Saya menyusuri bukit untuk menuju ke desa yang dibalut kabut tipis itu dan singgah beristirahat sejenak di sebuah pendopo bambu. Sejenak saya duduk di sana dan sekadar mencuci kaki di sungai yang gemericiknya terdengar sampai pendopo itu. Ketika saya tiba di bibir sungai, sungai itu terus mendaraskan syair alam yang abadi. Alirannya begitu tulus menyambut bagai pelukan ibu yang merindu. Airnya jernih sekali dan dingin, tapi saya tetap merasa hangat di hati.
Sungai itu dipeluk jajaran pohon hijau yang melambai-lambai sayu. Pemandangan ini menjadi pemandangan yang sangat manusiawi setelah saya hanya disuguhi jalanan beton kota, gedung-gedung tinggi penuh kesombongan serta lalu-lalang orang yang sibuk dengan urusannya masing-masing di kota metropolitan. Saya seperti diajak pulang oleh alam yang memang menjadi Ibu dari kita sebagai manusia.

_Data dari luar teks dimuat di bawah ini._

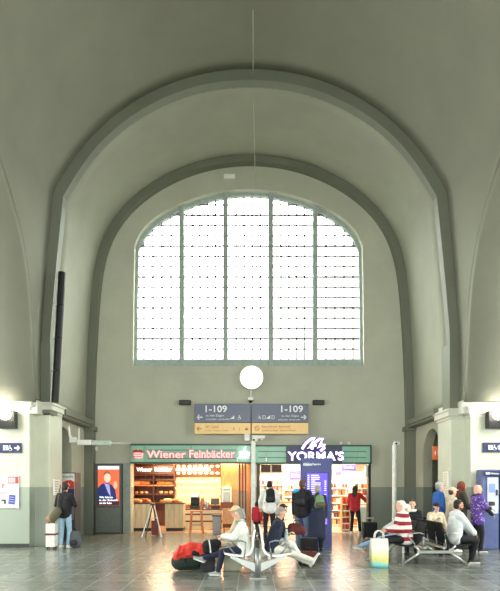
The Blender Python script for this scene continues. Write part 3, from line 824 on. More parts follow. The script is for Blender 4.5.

Kehangatan tidak hanya ada dalam aliran sungai Cikeusik. Kehangatan juga hadir ketika seorang bapak sebagai orang tua angkat Kang Epen menyambut kami di pendopo sore itu. Ia berpakaian serba putih dengan ikat kepala putih khas Baduy Dalam. Usianya mungkin sekitar 60 tahun dengan tatapan wajahnya yang terus berani menghadapi hidup. Beliau tidak begitu mahir berbahasa Indonesia, jadi Kang Epen lah yang lebih sering menterjemahkan kata-kata kepada saya dan keluarga.
Hari semakin sore, senja menjelma malam, menjadi gelap yang hadir ditemani gemericik sungai yang terus mengalir. Kami bersama-sama mulai menyantap makan malam. Makanan malam kami adalah telur, nasi, dan ikan asin. Telur saya bawa dari Jakarta, kemudian dimasak oleh Kang Epen di tungku pendopo. Saya dan yang lain menggunakan daun pisang selama makan bersama. Kami makan bersama Kang Epen dan juga ayah angkat Kang Epen sendiri yang sekaligus menjadi ayah saya juga satu hari ke depan.
Satu hal yang menarik di sini adalah ketika saya dan keluarga makan nasi dari beras yang disediakan ayah angkat Kang Epen. Beras yang dimasak menjadi nasi berasal dari padi gogo. Teksturnya lebih kasar daripada beras padi sawah. Berbicara tentang bercocok tanam, masyarakat Baduy Dalam tidak boleh menggunakan cangkul saat bercocok tanam sebab itu dianggap mengubah dan merusak bumi. Masyarakat Baduy Dalam berpegang teguh bahwa alam harus dibiarkan sebagaimana adanya. Tidak boleh diubah apalagi dirusak. Alam dikonstruksikan sebagai sebuah jagad yang sakral dan dihormati oleh masyarakat Baduy Dalam.
Malam semakin malam, meski saya tidak bisa banyak berbincang dengan ayah angkat Kang Epen yang mewakili masyarakat Baduy Dalam, tetapi saya tetap bisa belajar darinya. Dari kesederhanaannya. Malam pun membawa saya untuk datang ke rumah bambu milik ayah angkat Kang Epen. Kami terus mengikuti beliau berjalan sebab sekitar kami gelap gulita namun kami tidak diperkenankan memakai senter.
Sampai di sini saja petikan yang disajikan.